Пока правительство металось в поисках источников средств, президент успокаивал недовольных обещаниями, растрачивая кредит доверия. Предполагалось, что на следующем этапе денежные аукционы постепенно изменят структуру капитала и обеспечат бесперебойные поступления в бюджет. Но инвестиционный спрос на "перспективный неликвид" переоценили: национальный инвестор-младенец всё ещё пребывал в возрасте грудного вскармливания, а зарубежный не торопился платить за шкуру пока не добытого медведя, который запросто мог убежать в свою тайгу. Даже попытки проводить торги «по специальным условиям» желанного пополнения бюджета не дали.
Добро страны, можно сказать, впервые распродавались в розницу, но никто не покупал: уж очень всё выглядело неказисто и ненадёжно.
При этом, опасаясь социальной дестабилизации, государство не банкротило должников, продолжало поддерживать их льготами, а самые убыточные отрасли вообще оставались в госсобственности и сидели на дотациях. Дефицит латался рынком краткосрочных государственных займов (ГКО): этот способ хорош для регулирования денежного обращения в стабильных финансовых системах, а в тех российских условиях он превратился, скорее, в удобное средство платежей и ухода от обременительных налогов, и с каждым годом все больше походил на «пирамиду».
Цены на нефть уже пять лет падали с отметки 40 за баррель к 10-ти.
Дефицит бюджета в 1995 году составлял 15 млрд долларов (около 30%!!!).
Вот с таким багажом Россия катилась к президентским выборам 1996 года.
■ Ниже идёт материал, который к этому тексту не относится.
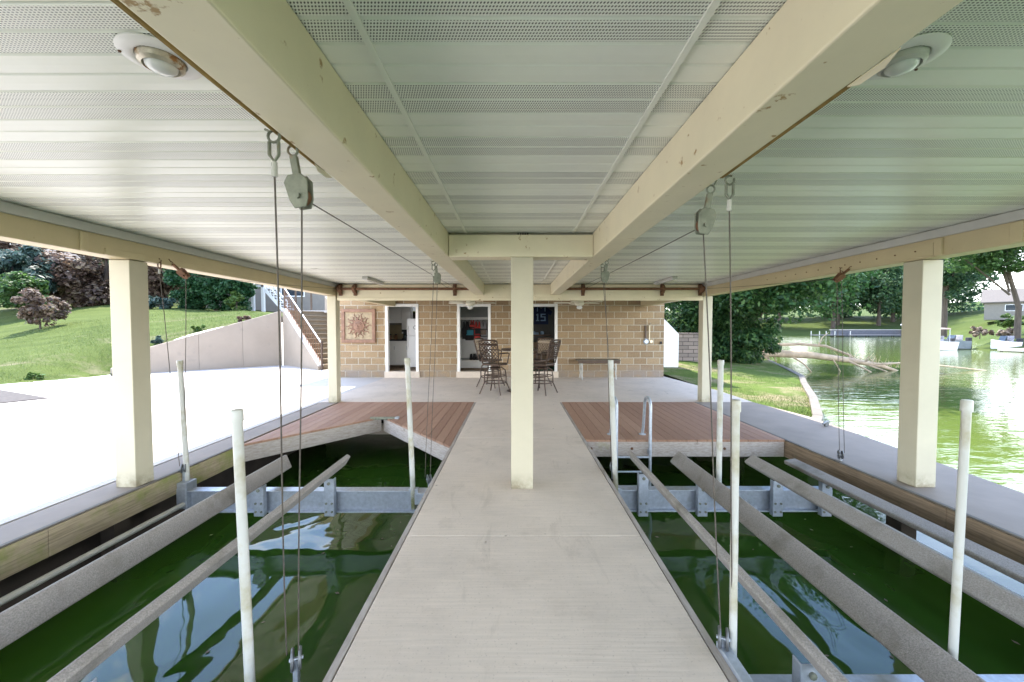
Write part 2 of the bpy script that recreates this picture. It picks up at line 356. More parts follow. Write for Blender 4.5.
def structure(o): return tag(o, kind='structure')
def copy_tree(o, parent=None):
    c = o.copy(); col.objects.link(c)
    if parent is not None: c.parent = parent
    for ch in list(o.children): copy_tree(ch, c)
    return c
def quads(name, P, mat, parent=None, off=(0, 0, 0)):
    """P: (n,4,3) array of quad corners -> one mesh"""
    n = len(P); me = bpy.data.meshes.new(name); me.vertices.add(n*4); me.vertices.foreach_set('co', (P.reshape(-1, 3)-np.array(off)).astype(np.float32).ravel())
    me.loops.add(n*4); me.loops.foreach_set('vertex_index', np.arange(n*4, dtype=np.int32))
    me.polygons.add(n); me.polygons.foreach_set('loop_start', np.arange(0, n*4, 4, dtype=np.int32))
    try: me.polygons.foreach_set('loop_total', np.full(n, 4, dtype=np.int32))
    except Exception: pass
    me.materials.append(mat); me.update(calc_edges=True); me.validate()
    o = bpy.data.objects.new(name, me); col.objects.link(o)
    if parent is not None: o.parent = parent
    return o
def leaves(centers, spread, n, size, aspect=1.6, up=.85):
    """n leaf quads scattered round clump centres (m,3) with radii spread (m,)"""
    m = len(centers); idx = rng.integers(0, m, n)
    d = rng.normal(size=(n, 3)); d /= np.linalg.norm(d, axis=1, keepdims=True)
    rad = spread[idx]*(rng.random(n)**.42)
    p = centers[idx] + d*rad[:, None]*np.array([1, 1, .8])
    nrm = d + np.array([0, 0, up]) + rng.normal(size=(n, 3))*.55; nrm /= np.linalg.norm(nrm, axis=1, keepdims=True)
    a = rng.normal(size=(n, 3)); a -= nrm*(a*nrm).sum(1, keepdims=True); a /= np.linalg.norm(a, axis=1, keepdims=True); b = np.cross(nrm, a)
    s = size*(.6+.8*rng.random(n))[:, None]
    A = a*s*aspect*.5; B = b*s*.5
    drop = nrm*s*.18
    return np.stack([p-A, p+B*.9-drop*.0, p+A-drop, p-B*.9], 1)
def crown_clumps(c, rad, m, rc, hollow=.55):
    d = rng.normal(size=(m, 3)); d /= np.linalg.norm(d, axis=1, keepdims=True)
    r = hollow + (1-hollow)*rng.random(m)
    return np.array(c) + d*r[:, None]*np.array(rad), rc*(.6+.8*rng.random(m))

# ------------------------------------------------------------------ ground, water, hills (setting)
WZ = -.68
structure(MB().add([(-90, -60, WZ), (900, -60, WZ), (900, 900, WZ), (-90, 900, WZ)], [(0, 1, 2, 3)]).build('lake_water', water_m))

# walkway between the two slips
mb = MB()
for y0, y1 in ((-1.7, .35), (.356, 2.85), (2.856, 5.45), (5.456, 8.07)): mb.box((-.80, y0, -.26), (.94, y1, 0))
structure(mb.build('walkway', concrete, bevel=.006))
# patio, slab, path
structure(MB().prism([(-4.02, 8.078), (4.96, 8.078), (5.02, 9.5), (4.9, 10.5), (4.74, 12.4), (4.74, 12.9), (-4.02, 12.9)], -1.3, 0).build('patio', concrete, bevel=.006))
mb = MB(); mb.prism([(-40, -14), (-4.06, -14), (-4.06, 8.07), (-4.024, 8.08), (-4.024, 12.9), (-5.0, 12.9), (-5.0, 18), (-9.6, 16.0), (-12.6, 13.2), (-13.9, 10.5), (-20, -1), (-40, -14)], -1.3, -.006)
structure(mb.build('slab', slabc))
structure(MB().prism([(-12.9, 9.68), (-12.4, 7.75), (-10.5, 7.95), (-10.2, 8.5)], -.004, .012).build('dark_slab_patch', patchm))  # flat dark grey-brown patch lying on the slab

def lawnH(x, y):
    pl = .30*(y-10.5)+.12*(x+13.9) - .72*math.exp(-((x+13.0)**2+(y-12.2)**2)/1.7)
    top = 2.25+.03*max(0, y-16)+.06*max(0, -x-17)
    k = .35; h = -math.log(math.exp(-pl/k)+math.exp(-top/k))*k
    return max(0, h)
B0 = [Vector((-30, -16)), Vector((-20, -1)), Vector((-13.9, 10.5)), Vector((-12.95, 12.5)), Vector((-12.5, 13.32)), Vector((-11.0, 14.85)), Vector((-9.62, 16.17)), Vector((-9.62, 17.9)), Vector((-5, 18.3)), Vector((5, 18.2))]
dirs = [Vector((-1, .1)), Vector((-1, .25)), Vector((-.9, .45)), Vector((-.85, .53)), Vector((-.8, .6)), Vector((-.74, .67)), Vector((-.68, .74)), Vector((-.5, .86)), Vector((-.2, 1)), Vector((.1, 1))]
vs = []; fs = []; ns = 0
samp = []
for i in range(len(B0)-1):
    for k in range(6): f = k/6; samp.append((B0[i].lerp(B0[i+1], f), dirs[i].lerp(dirs[i+1], f)))
samp.append((B0[-1], dirs[-1]))
ts = [0, .3, .8, 1.5, 2.5, 4, 6, 8, 11, 14, 18, 23, 30, 40, 55, 80, 130]
for b, d in samp:
    for t_ in ts:
        p = b+d*t_; h = lawnH(p.x, p.y) + .05*math.sin(p.x*1.3+p.y*.7)*min(1, t_/3)
        if p.y < 12 : h = max(h, .10*t_)
        if t_ > 40: h += (t_-40)*.04
        vs.append((p.x, p.y, h + .01))
nt_ = len(ts)
for i in range(len(samp)-1):
    for j in range(nt_-1): fs.append((i*nt_+j, (i+1)*nt_+j, (i+1)*nt_+j+1, i*nt_+j+1))
o = MB().add(vs, fs).build('lawn', lawn_l, smooth=True); structure(o)
structure(MB().prism([(-9.55, 17.0), (-8.3, 17.2), (-5.2, 18.1), (-5.2, 20), (-9.4, 20.5)], 2.2, 2.30).build('path', pathm))

# right bank: small lawn between patio and lake
edge = [(5.12, 6.72), (5.5, 7.15), (6.9, 9.1), (8.4, 11.4), (9.5, 13.0), (10.6, 15.2), (12.6, 19.5), (15, 24), (17, 32), (17, 45)]
inner = [(5.0, 6.9), (5.03, 7.4), (5.05, 9.4), (4.94, 10.5), (4.78, 12.4), (4.78, 14), (5.2, 17.5), (5.2, 23), (5, 32), (5, 45)]
vs = []; fs = []; M_ = 9
for (ex, ey), (ix, iy) in zip(edge, inner):
    for k in range(M_+1):
        f = k/M_; x = ix+(ex-ix)*f; y = iy+(ey-iy)*f
        h = -.10 + .07*(1-f) + max(0, y-10.5)*.05*(1-f*.85) + .02*math.sin(x*2+y)
        if y > 20: h += (y-20)*.12*(1-f)
        vs.append((x, y, h))
n = M_+1
for i in range(len(edge)-1):
    for k in range(M_): fs.append((i*n+k, i*n+k+1, (i+1)*n+k+1, (i+1)*n+k))
structure(MB().add(vs, fs).build('bank_grass', lawn_r, smooth=True))
mb = MB()
for (a, b) in zip(edge[:-1], edge[1:]): mb.add([(a[0], a[1], -.12), (b[0], b[1], -.12), (b[0]+.3, b[1], -1.2), (a[0]+.3, a[1], -1.2)], [(0, 1, 2, 3)])
structure(mb.build('bank_earth', dirt))

# opposite shore, hills
sh = [(14, 170), (45, 128), (70, 106), (86, 100), (104, 98), (84, 72), (60, 50), (46, 39.5), (47, 36.2), (75, 34), (110, 30)]
bk = [(0, 330), (60, 330), (130, 310), (200, 300), (260, 280), (330, 240), (350, 190), (360, 150), (370, 120), (380, 80), (380, 20)]
vs = []; fs = []; fr = [0, .012, .03, .06, .1, .16, .25, .4, .6, 1]
def farH(t_): return -.75 + min(t_*6, .35) + .105*min(t_, 60)*min(1, t_/6) + max(0, t_-60)*.06
for (a, b) in zip(sh, bk):
    dd = math.hypot(b[0]-a[0], b[1]-a[1])
    for f in fr: vs.append((a[0]+(b[0]-a[0])*f, a[1]+(b[1]-a[1])*f, farH(f*dd)))
for i in range(len(sh)-1):
    for k in range(len(fr)-1): fs.append((i*len(fr)+k, (i+1)*len(fr)+k, (i+1)*len(fr)+k+1, i*len(fr)+k+1))
structure(MB().add(vs, fs).build('far_shore_ground', lawn_f, smooth=True))
# ------------------------------------------------------------------ boathouse: posts, beams, soffit, roof
Yf, Yn = 8.05, 3.76
bh = thing('boathouse', (0, 3, 0), 'open boathouse roof on cream posts with a vinyl panelled ceiling over the two boat slips', 'boathouse')
MB().box((-.033, 3.70, .0), (.178, 3.90, 2.215)).build('post', postm, bh, bevel=.006)
for x0, x1, y0 in ((-3.86, -3.665, 3.73), (3.885, 4.08, 3.73), (-3.84, -3.66, 8.0), (3.885, 4.08, 8.05)):
    MB().box((x0, y0, 0), (x1, y0+.19, 2.195)).build('post', postm, bh, bevel=.006)
# two long beams over the walkway edges
for x0, x1, s in ((-.815, -.625, -1), (.745, .925, 1)):
    o = MB().box((x0, -1.6, 2.22), (x1, Yf-.004, 2.449)).build('long_beam', cream, bh, bevel=.007)
    xe = x0 if s < 0 else x1
    lip = MB()
    ya, yb = (-1.6, 1.70) if s < 0 else (1.08, 1.78)
    lip.ext([(xe+s*.001, ya, 2.226), (xe+s*.016, ya, 2.222), (xe+s*.016, yb-.03, 2.222), (xe+s*.012, yb, 2.222), (xe+s*.001, yb+.01, 2.226)], (0, 0, .018))
    lip.build('flashing_lip', ochre, o)
    # peeling flap at the end of the lip
    yl = 1.68 if s < 0 else 1.02
    MB().ext([(xe+s*.004, yl-.06, 2.221), (xe+s*.022, yl, 2.214), (xe+s*.018, yl+.07, 2.213), (xe+s*.003, yl+.09, 2.220)], (0, 0, .004)).build('loose_flap', cream, o)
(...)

Перед Ельциным замаячила реальная перспектива утраты власти, а наиболее активной части молодого российского бизнеса в кошмарных снах стал являться призрак коммунизма. Народ пока безмолвствовал в лёгком терапевтическом шоке, хотя некоторым уже захотелось назад в СССР. Президент глушил стресс привычными способами. Неопытные, но энергичные новые капиталисты забились в поисках креативного выхода из пата.